Michael Doogue: Sure, Joe. This is Mike. So in the prior call, we even talked about price dynamics. They stay the same, but I'll repeat them that as we enter calendar year 2026 with our customers, we would normally be looking at a low single-digit reduction in ASPs and I've characterized this year's pricing environment as one where the reductions are very low single-digit reductions. That's for a number of different reasons. I think we're all aware of some of the pricing dynamics from competitors in the marketplace. There have been other signals in terms of tight supply, etcetera, that allow us to have a more favorable than normal pricing environment as we enter 2026.

I will say we do have longer-term contracts with customers that do have some price declines built in. So that is why there's still a very low single-digit decline in pricing, but more favorable in 2026 than historical.

Joseph Moore: Great. Thank you for that. And then the robotics piece, I wanted to ask about that as well. You know, who should we think of as the major customers there? You talked about automotive customers, which there are some clear examples of that. But are you seeing the sort of traditional industrial robotics companies make investments in humanoid and just know, is this an evolution from existing robots or an entirely new space? Just how do you think about all that?

Michael Doogue: Yeah. Thanks, Joe. It's Mike. You know, I can't mention names, of course, but, unfortunately, the answer to your question is a little bit all of the above. Right? I think so many of these companies that have motor manufacturing and motor control expertise are looking to get into the humanoid space. And that's fantastic for us because as Derek mentioned, not only do we sell motor drivers to many of the leading motor companies out there, many of them need position sensor feedback, current sensor feedback.

So we see a broad swath of customers which would include many of the automotive players, but also just major motor manufacturers, some of the bigger industrial companies in general, all trying to dip their toe into the water. And I think there is such an array of robots and so many components in those robots that there's room for various players. But our strategy is just to make sure that we're participating and securing design ins with the winners, which will probably include some of the new innovative players that we're working with as well. So a dynamic space, a very interesting one as well.

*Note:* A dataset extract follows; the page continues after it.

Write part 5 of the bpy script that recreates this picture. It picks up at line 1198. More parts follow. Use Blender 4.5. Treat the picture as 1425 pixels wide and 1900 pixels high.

And we're happy to have such high dollar content and be participating in the market.

Joseph Moore: Great. Thank you.

Michael Doogue: You're welcome.

Operator: Thank you. At this time, I'm showing no further questions in the queue. I would now like to hand the conference back to Jalene for closing remarks.

Jalene Hoover: Thank you, Michelle. This concludes today's call. To all of you for taking the time to join us this morning. We look forward to seeing you at various investor events in the coming weeks. This concludes today's conference call. Thank you for participating. You may now disconnect. Everyone, have a great day.